The Blues made up nine points in the final 10 weeks, and that rally will hearten Randy Cunneyworth’s Montreal Canadiens, who find themselves 11th in the Eastern Conference standings, eight points back of a playoff spot, and needing the same sort of alchemy that St. Louis manufactured three years ago to play themselves into contention.

Or think about last season, when the Buffalo Sabres were sitting 10th at the all-star break, six points behind the eighth-place Atlanta Thrashers. Ultimately, Buffalo surged, Atlanta faded and the Sabres gained a whopping 22 points on the Thrashers in the final 10 weeks of the season.

That’s good news for the former Thrashers, now residing in Winnipeg and known as the Jets, who are ninth in the East and just five points back of the three teams tied for the final two playoff spots in the conference – the Florida Panthers, New Jersey Devils and Toronto Maple Leafs, all settled in at 55 points. If Buffalo could do it last year, Winnipeg can manage it this year.

That 55-point total is also the magic playoff number in the Western Conference, where the eminently vulnerable Minnesota Wild (3-6-1 in their past 10 games, but coming off two consecutive wins) are trying to hold off the Colorado Avalanche, Dallas Stars, Calgary Flames and Phoenix Coyotes, all of whom are within striking distance, three or fewer points back.

Last year, the West was similarly tight at the all-star break, with just two points separating six teams (Chicago Blackhawks, Colorado, San Jose Sharks, Minnesota, Los Angeles Kings and Calgary). San Jose was technically ninth at the break, Los Angeles 11th, and both teams made it, knocking out Dallas and Colorado, respectively. Dallas had an especially hard fade. With Brad Richards out for a great deal of time because of a concussion, San Jose put up 19 more points than the Stars did down the stretch, and Los Angeles gained 13. Dallas was eliminated on the final day of the season.

It was a tight race down to the wire, and Richards’ injury last year is instructive to any team hoping to qualify because player health is the one factor beyond any team’s control. If you lose a key cog to injury, he cannot be replaced, no matter how much trade chatter you might hear between now and the NHL trading deadline, 27 days from now.

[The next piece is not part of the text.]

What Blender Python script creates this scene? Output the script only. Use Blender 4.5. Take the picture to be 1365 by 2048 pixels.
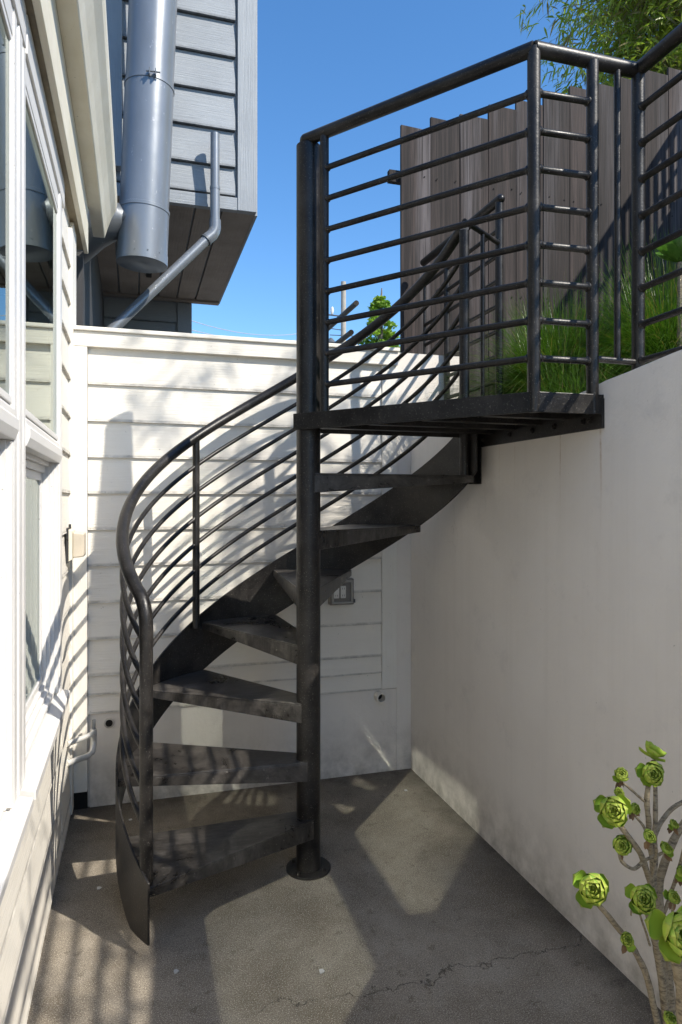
import bpy, bmesh, math, random
from mathutils import Vector, Matrix, noise
C = bpy.context.scene.collection
SC = bpy.context.scene
for o in list(bpy.data.objects): bpy.data.objects.remove(o)
PI = math.pi
R = math.radians
random.seed(7)

# ------------------------------------------------------------------ camera
THETA = math.atan(412/1365)
cam = bpy.data.cameras.new('camera'); cam.sensor_fit = 'VERTICAL'; cam.sensor_height = 36; cam.sensor_width = 24
cam.lens = 24.0; cam.shift_y = -21/2048; cam.clip_start = .02; cam.clip_end = 3000
co = bpy.data.objects.new('camera', cam); C.objects.link(co)
co.location = (0, 0, 1.45); co.rotation_euler = (PI/2, 0, -THETA); SC.camera = co

# ------------------------------------------------------------------ light
LDIR = Vector((-.73, .82, -1.03)).normalized()          # direction in which sunlight travels
S = -LDIR
w = bpy.data.worlds.new('World'); SC.world = w; w.use_nodes = True
nt = w.node_tree; bg = nt.nodes['Background']
sky = nt.nodes.new('ShaderNodeTexSky'); sky.sky_type = 'NISHITA'; sky.sun_disc = False
sky.sun_elevation = math.asin(S.z); sky.sun_rotation = math.atan2(S.x, S.y)
sky.air_density = 1.0; sky.dust_density = .2; sky.ozone_density = 3.5; sky.altitude = 50
hs = nt.nodes.new('ShaderNodeHueSaturation'); hs.inputs['Saturation'].default_value = 1.2
nt.links.new(sky.outputs[0], hs.inputs['Color']); nt.links.new(hs.outputs[0], bg.inputs[0]); bg.inputs[1].default_value = .086
sun = bpy.data.lights.new('sun', 'SUN'); sun.energy = 2.3; sun.angle = R(.5); sun.color = (1, .94, .84)
so = bpy.data.objects.new('sun', sun); C.objects.link(so); so.rotation_euler = LDIR.to_track_quat('-Z', 'Y').to_euler()
so.location = (6, -6, 9)
vs = SC.view_settings; vs.view_transform = 'Standard'; vs.look = 'None'; vs.gamma = 1; vs.use_curve_mapping = False
vs.exposure = 1.5
SC.render.engine = 'CYCLES'
SC.cycles.caustics_reflective = True; SC.cycles.blur_glossy = 0; SC.cycles.use_guiding = True; SC.cycles.sample_clamp_indirect = 20
SC.cycles.max_bounces = 10; SC.cycles.diffuse_bounces = 5

# ------------------------------------------------------------------ mesh helpers
ORG = {}
class MB:
    def __init__(s): s.v = []; s.f = []; s.m = []
    def add(s, vs, fs, mi=0):
        n = len(s.v); s.v += [tuple(p) for p in vs]; s.f += [tuple(i+n for i in f) for f in fs]; s.m += [mi]*len(fs); return s
    def box(s, x0, x1, y0, y1, z0, z1, mi=0):
        if x0 > x1: x0, x1 = x1, x0
        if y0 > y1: y0, y1 = y1, y0
        if z0 > z1: z0, z1 = z1, z0
        vs = [(x0,y0,z0),(x1,y0,z0),(x1,y1,z0),(x0,y1,z0),(x0,y0,z1),(x1,y0,z1),(x1,y1,z1),(x0,y1,z1)]
        return s.add(vs, [(0,3,2,1),(4,5,6,7),(0,1,5,4),(1,2,6,5),(2,3,7,6),(3,0,4,7)], mi)
    def loft(s, rings, caps=True, closed=True, mi=0):
        n = len(rings[0]); vs = [p for r in rings for p in r]; fs = []
        for i in range(len(rings)-1):
            for j in range(n if closed else n-1):
                k = (j+1) % n
                fs.append((i*n+j, i*n+k, (i+1)*n+k, (i+1)*n+j))
        if caps: fs.append(tuple(range(n))[::-1]); fs.append(tuple((len(rings)-1)*n+j for j in range(n)))
        return s.add(vs, fs, mi)
    def tube(s, pts, r, seg=14, caps=True, mi=0, up=None):
        pts = [Vector(p) for p in pts]; n = len(pts)
        rs = r if isinstance(r, (list, tuple)) else [r]*n
        t0 = (pts[1]-pts[0]).normalized()
        a = Vector((0,0,1)) if abs(t0.z) < .9 else Vector((1,0,0))
        u = t0.cross(a).normalized(); rings = []; tp = t0
        for i in range(n):
            t = (pts[min(i+1,n-1)]-pts[max(i-1,0)]).normalized()
            ax = tp.cross(t)
            if ax.length > 1e-7: u = Matrix.Rotation(tp.angle(t), 3, ax.normalized()) @ u
            tp = t; v = t.cross(u).normalized()
            rings.append([pts[i] + (u*math.cos(2*PI*j/seg) + v*math.sin(2*PI*j/seg))*rs[i] for j in range(seg)])
        return s.loft(rings, caps, True, mi)
    def prism(s, poly, z0, z1, mi=0):
        return s.loft([[(x,y,z0) for x,y in poly], [(x,y,z1) for x,y in poly]], True, True, mi)
    def build(s, name, mat, parent=None, smooth=False, bevel=0, org=None, **kw):
        top = parent
        while top is not None and top.parent is not None: top = top.parent
        off = Vector(ORG.get(top.name, (0,0,0))) if top is not None else Vector(org or (0,0,0))
        me = bpy.data.meshes.new(name)
        me.from_pydata([tuple(Vector(p)-off) for p in s.v], [], s.f)
        mats = mat if isinstance(mat, (list, tuple)) else [mat]
        for m in mats: me.materials.append(m)
        if len(mats) > 1: me.polygons.foreach_set('material_index', s.m)
        me.validate(); 
        bm = bmesh.new(); bm.from_mesh(me); bmesh.ops.recalc_face_normals(bm, faces=bm.faces); bm.to_mesh(me); bm.free()
        if smooth:
            me.polygons.foreach_set('use_smooth', [True]*len(me.polygons)); me.set_sharp_from_angle(angle=R(40))
        me.update()
        o = bpy.data.objects.new(name, me); C.objects.link(o); o.parent = parent
        if parent is None: o.location = off; ORG[o.name] = off
        if bevel:
            b = o.modifiers.new('bevel', 'BEVEL'); b.width = bevel; b.segments = 2; b.limit_method = 'ANGLE'; b.angle_limit = R(40)
        for k, v in kw.items(): o[k] = v
        return o
def thing(name, loc, label, cat, group=None, **kw):
    o = bpy.data.objects.new(name, None); C.objects.link(o); o.location = loc; o.empty_display_size = .1
    ORG[o.name] = Vector(loc); o['label'] = label; o['category'] = cat
    if group: o['group'] = group
    for k, v in kw.items(): o[k] = v
    return o
def tag(o, label, cat, group=None):
    o['label'] = label; o['category'] = cat
    if group: o['group'] = group
    return o

# ------------------------------------------------------------------ materials
class N:
    def __init__(s, name):
        s.m = bpy.data.materials.new(name); s.m.use_nodes = True; s.t = s.m.node_tree
        s.b = s.t.nodes['Principled BSDF']; s.co = s.t.nodes.new('ShaderNodeTexCoord'); s.src = s.co.outputs['Object']
    def n(s, ty, **kw):
        x = s.t.nodes.new(ty)
        for k, v in kw.items(): setattr(x, k, v)
        return x
    def l(s, a, b): s.t.links.new(a, b)
    def map(s, scale, rot=(0,0,0), loc=(0,0,0), rnd=0):
        m = s.n('ShaderNodeMapping'); m.inputs['Scale'].default_value = scale; m.inputs['Rotation'].default_value = rot; m.inputs['Location'].default_value = loc
        s.l(s.src, m.inputs[0])
        if rnd:
            oi = s.n('ShaderNodeObjectInfo'); mu = s.n('ShaderNodeVectorMath', operation='SCALE'); mu.inputs[0].default_value = (rnd, rnd*.7, rnd*1.3)
            s.l(oi.outputs['Random'], mu.inputs['Scale']); ad = s.n('ShaderNodeVectorMath', operation='ADD')
            s.l(m.outputs[0], ad.inputs[0]); s.l(mu.outputs[0], ad.inputs[1]); return ad.outputs[0]
        return m.outputs[0]
    def noise(s, scale, detail=5, rough=.6, vec=None, dist=0):
        x = s.n('ShaderNodeTexNoise'); x.inputs['Scale'].default_value = scale; x.inputs['Detail'].default_value = detail; x.inputs['Roughness'].default_value = rough
        x.inputs['Distortion'].default_value = dist
        s.l(vec if vec else s.src, x.inputs['Vector']); return x.outputs['Fac']
    def ramp(s, fac, stops):
        r = s.n('ShaderNodeValToRGB'); e = r.color_ramp.elements
        while len(e) > 1: e.remove(e[-1])
        for i, (p, c) in enumerate(stops):
            if isinstance(c, (int, float)): c = (c, c, c)
            x = e[0] if i == 0 else e.new(p)
            x.position = p; x.color = (*c, 1)
        s.l(fac, r.inputs[0]); return r.outputs[0]
    def mix(s, fac, a, b, mode='MIX'):
        m = s.n('ShaderNodeMix', data_type='RGBA', blend_type=mode)
        for ix, v in ((0, fac), (6, a), (7, b)):
            sock = m.inputs[ix]
            if isinstance(v, (int, float)): sock.default_value = v if ix == 0 else (v, v, v, 1)
            elif isinstance(v, tuple): sock.default_value = (*v, 1)
            else: s.l(v, sock)
        return m.outputs[2]
    def math(s, op, a, b=0.0, clamp=False):
        m = s.n('ShaderNodeMath', operation=op); m.use_clamp = clamp
        for i, v in enumerate((a, b)):
            if isinstance(v, (int, float)): m.inputs[i].default_value = v
            else: s.l(v, m.inputs[i])
        return m.outputs[0]
    def rand(s): return s.n('ShaderNodeObjectInfo').outputs['Random']
    def bump(s, h, strength=.3, dist=.01, prev=None):
        b = s.n('ShaderNodeBump'); b.inputs['Strength'].default_value = strength; b.inputs['Distance'].default_value = dist
        s.l(h, b.inputs['Height'])
        if prev: s.l(prev, b.inputs['Normal'])
        s.l(b.outputs[0], s.b.inputs['Normal']); return b.outputs[0]
    def set(s, **kw):
        for k, v in kw.items():
            i = s.b.inputs[k.replace('_', ' ')]
            if isinstance(v, (int, float)): i.default_value = v
            elif isinstance(v, tuple): i.default_value = (*v, 1)
            else: s.l(v, i)
        return s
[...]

(One of the teams likely to be selling this year, the Carolina Hurricanes, took their No. 1 trading property off the market Monday by signing defenceman Tim Gleason to a four-year, $16-million (U.S.) contract extension. Carolina could still make pending unrestricted free agents Tuomo Ruutu and Bryan Allen available to the highest bidder – and the price for rentals could go sky high this season, with only the Columbus Blue Jackets and the Edmonton Oilers completely and irrevocably out of playoff contention.)

The math never changes – 16 teams qualify for postseason play, 14 miss.

But hope is a seductive quality and history contributes to it. Every year, somebody seems to catch lightning in a bottle and comes from off the pace in a mad rush to the finish line – and then, who knows what can happen? In 2009, the Anaheim Ducks just scraped it as the No. 8 seed and carried that momentum into the first round, where they knocked off top-seeded San Jose, a 117-point team.

Coyotes coach Dave Tippett calls the teams clustered around the cutoff line in the West “a pack” and says the goal now is “to get yourself at the top of that pack. And it seems like the pack expands every year by a team or two. So that’s where we’re at – and we know the challenge ahead of us.”

So does everybody else in the West. A little luck, a little good health, somebody having an off year that catches fire at the right time ... it all adds to the intrigue and the drama as the NHL heads for home, with so much still to decide.